— begin Working data —
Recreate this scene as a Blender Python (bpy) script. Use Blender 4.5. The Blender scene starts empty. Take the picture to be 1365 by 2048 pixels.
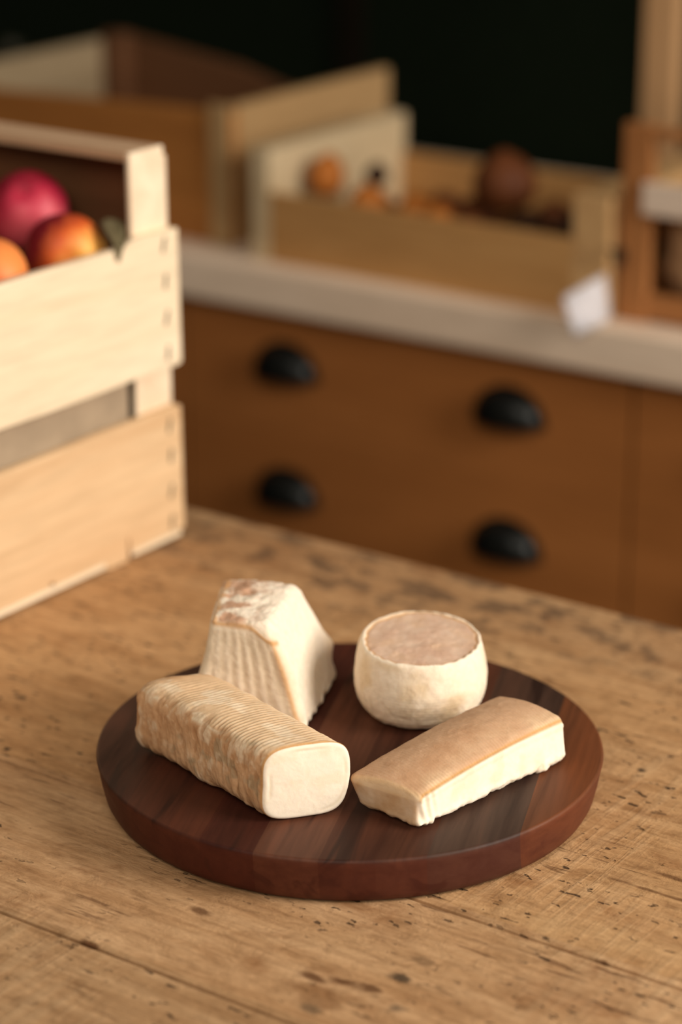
import bpy, bmesh, math, random
import numpy as np
from mathutils import Vector, Matrix

random.seed(7)
SC = bpy.context.scene
COL = SC.collection
PI = math.pi
TZ = 0.76                      # height of the table top above the floor

# ------------------------------------------------------------------ camera
cam = bpy.data.cameras.new('camera')
cam.sensor_fit = 'VERTICAL'
cam.sensor_height = 36.0
cam.lens = 85.0
cam.clip_start = 0.02
cam.dof.use_dof = True
cam.dof.focus_distance = 1.352
cam.dof.aperture_fstop = 3.3
cam.dof.aperture_blades = 0
camo = bpy.data.objects.new('camera', cam)
COL.objects.link(camo)
camo.location = (0, 0, TZ + 0.646)
camo.rotation_euler = (math.radians(90 - 19.9), 0, math.radians(35))
SC.camera = camo

# ------------------------------------------------------------------ world, light, exposure
w = bpy.data.worlds.new('world')
SC.world = w
w.use_nodes = True
bg = w.node_tree.nodes['Background']
bg.inputs[0].default_value = (1.0, 0.88, 0.74, 1)
bg.inputs[1].default_value = 0.15


def area_light(name, loc, target, sx, sy, power, color):
    l = bpy.data.lights.new(name, 'AREA')
    l.shape = 'RECTANGLE'
    l.size = sx
    l.size_y = sy
    l.energy = power
    l.color = color
    o = bpy.data.objects.new(name, l)
    COL.objects.link(o)
    o.location = loc
    d = Vector(target) - Vector(loc)
    o.rotation_euler = d.to_track_quat('-Z', 'Y').to_euler()
    return o


# daylight from a big window on the right of the table
area_light('window_daylight', (1.40, 1.62, TZ + 1.05), (-0.9, 1.25, TZ + 0.05), 1.2, 1.4, 86, (1.0, 0.925, 0.855))
# softer daylight from the windows high behind the viewer
area_light('room_daylight', (0.5, -1.3, TZ + 2.3), (-1.1, 1.6, TZ), 2.4, 1.6, 62, (1.0, 0.905, 0.80))

vs = SC.view_settings
vs.view_transform = 'Standard'
vs.look = 'None'
vs.gamma = 1
vs.use_curve_mapping = False
vs.exposure = -0.12


# ------------------------------------------------------------------ numpy noise
def _hash(ix, iy, iz, seed):
    h = (ix * 374761393 + iy * 668265263 + iz * 2147483647 + seed * 974711) & 0xffffffff
    h = ((h ^ (h >> 13)) * 1274126177) & 0xffffffff
    h = ((h ^ (h >> 16)) * 2246822519) & 0xffffffff
    return ((h ^ (h >> 15)) & 0xffff) / 32767.5 - 1.0


def vnoise(P, seed=0):
    P = np.asarray(P, float)
    i = np.floor(P).astype(np.int64)
    f = P - i
    f = f * f * f * (f * (f * 6 - 15) + 10)
    r = 0
    for dx in (0, 1):
        for dy in (0, 1):
            for dz in (0, 1):
                wgt = (f[:, 0] if dx else 1 - f[:, 0]) * (f[:, 1] if dy else 1 - f[:, 1]) * (f[:, 2] if dz else 1 - f[:, 2])
                r = r + wgt * _hash(i[:, 0] + dx, i[:, 1] + dy, i[:, 2] + dz, seed)
    return r


def fbm(P, freq, octs=4, seed=0, gain=0.5):
    P = np.asarray(P, float) * freq
    a, s, t = 1.0, 0, 0
    for k in range(octs):
        s = s + a * vnoise(P + 17.3 * k, seed + k)
        t += a
        a *= gain
        P = P * 2.03
    return s / t


def sstep(a, b, x):
    t = np.clip((x - a) / (b - a), 0, 1)
    return t * t * (3 - 2 * t)


# ------------------------------------------------------------------ objects, tags
def link_mesh(name, me, m, parent=None, smooth=False):
    if m is not None:
        me.materials.append(m)
    if smooth:
        me.polygons.foreach_set('use_smooth', [True] * len(me.polygons))
    o = bpy.data.objects.new(name, me)
    COL.objects.link(o)
    if parent:
        o.parent = parent
    return o


def obj(name, bm, m, parent=None, smooth=False):
    me = bpy.data.meshes.new(name)
    bmesh.ops.recalc_face_normals(bm, faces=bm.faces)
    bm.to_mesh(me)
    bm.free()
    return link_mesh(name, me, m, parent, smooth)


def tag(o, label, cat, group=None, kind=None):
    o['label'] = label
    o['category'] = cat
    if group:
        o['group'] = group
    if kind:
        o['kind'] = kind
    return o


def thing(name, label, cat, loc=(0, 0, 0), rot=(0, 0, 0), group=None):
    o = bpy.data.objects.new(name, None)
    o.empty_display_size = 0.05
    COL.objects.link(o)
    o.location = loc
    o.rotation_euler = rot
    return tag(o, label, cat, group)


def struct(name, bm, m, smooth=False):
    o = obj(name, bm, m, None, smooth)
    o['kind'] = 'structure'
    return o


# ------------------------------------------------------------------ shapes
def box(bm, x0, x1, y0, y1, z0, z1, bev=0.0):
    t = bmesh.new()
    vv = [t.verts.new((x, y, z)) for z in (z0, z1) for y in (y0, y1) for x in (x0, x1)]
    for f in ((0, 2, 3, 1), (4, 5, 7, 6), (0, 1, 5, 4), (2, 6, 7, 3), (0, 4, 6, 2), (1, 3, 7, 5)):
        t.faces.new([vv[i] for i in f])
    if bev > 0:
        bmesh.ops.bevel(t, geom=list(t.edges), offset=bev, segments=2, affect='EDGES', profile=0.6)
    me = bpy.data.meshes.new('tmp')
    t.to_mesh(me)
    t.free()
    bm.from_mesh(me)
    bpy.data.meshes.remove(me)


def bxo(name, m, parent, x0, x1, y0, y1, z0, z1, bev=0.001):
    bm = bmesh.new()
    box(bm, x0, x1, y0, y1, z0, z1, bev)
    return obj(name, bm, m, parent)


def prism(pts, axis, a, b, bev=0.0):
    """outline pts (p, q) extruded along axis from a to b; axis x -> (y,z), y -> (x,z), z -> (x,y)"""
    bm = bmesh.new()

    def mk(p, q, t):
        return {'x': (t, p, q), 'y': (p, t, q), 'z': (p, q, t)}[axis]
    A = [bm.verts.new(mk(p, q, a)) for p, q in pts]
    B = [bm.verts.new(mk(p, q, b)) for p, q in pts]
    n = len(pts)
    bm.faces.new(A)
    bm.faces.new(B[::-1])
    for i in range(n):
        j = (i + 1) % n
        bm.faces.new((A[i], A[j], B[j], B[i]))
    bmesh.ops.recalc_face_normals(bm, faces=bm.faces)
    if bev:
        bmesh.ops.bevel(bm, geom=list(bm.edges), offset=bev, segments=2, affect='EDGES', profile=0.6)
    return bm


def lathe(bm, prof, seg=64, center=(0, 0, 0)):
    cx, cy, cz = center
    rings = []
    for r, z in prof:
        if r < 1e-6:
            rings.append([bm.verts.new((cx, cy, cz + z))])
        else:
            rings.append([bm.verts.new((cx + r * math.cos(2 * PI * k / seg), cy + r * math.sin(2 * PI * k / seg), cz + z)) for k in range(seg)])
    for a, b in zip(rings, rings[1:]):
        for k in range(seg):
            k2 = (k + 1) % seg
            if len(a) == 1 and len(b) == 1:
                continue
            if len(a) == 1:
                bm.faces.new((a[0], b[k], b[k2]))
            elif len(b) == 1:
                bm.faces.new((a[k], b[0], a[k2]))
            else:
                bm.faces.new((a[k], b[k], b[k2], a[k2]))


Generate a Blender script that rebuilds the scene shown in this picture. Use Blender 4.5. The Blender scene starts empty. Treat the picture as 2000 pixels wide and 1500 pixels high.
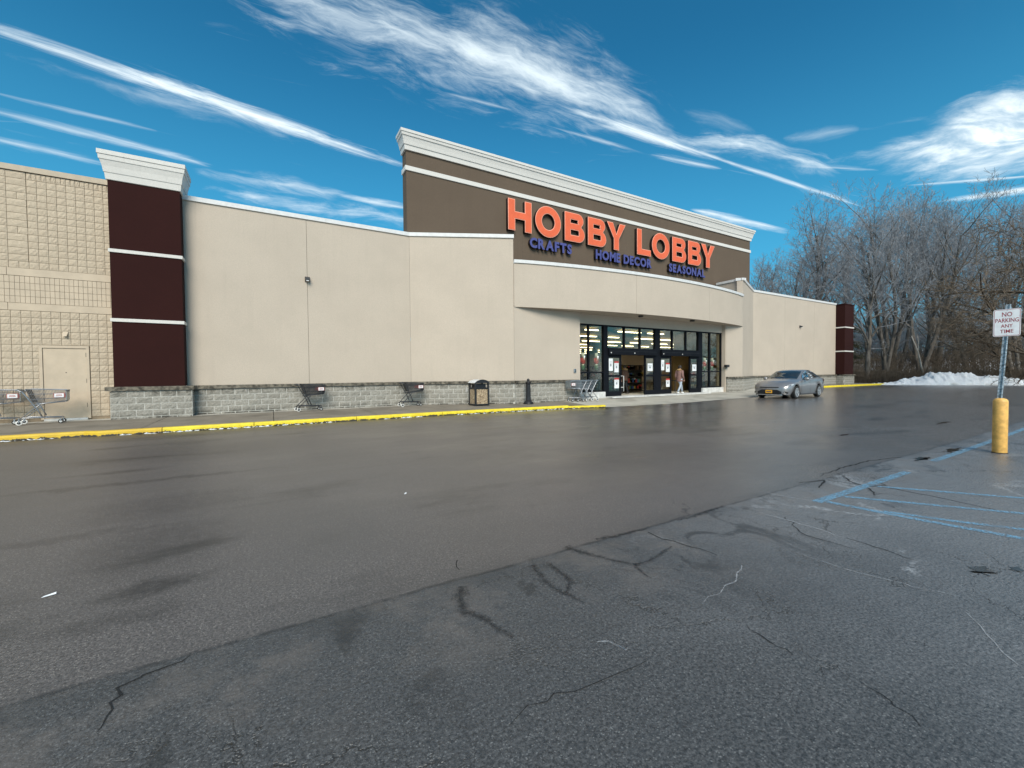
— end Working data —
## [Short problem]
Repeat, word for word and with no pictures, only the lines running from the beginning of the data to the line that contains "from mathutils import Vector, Matrix".

## [Exercise answer]
Recreate this scene as a Blender Python (bpy) script. Use Blender 4.5. The Blender scene starts empty. Take the picture to be 1365 by 2048 pixels.
import bpy, bmesh, math, random
import numpy as np
from mathutils import Vector, Matrix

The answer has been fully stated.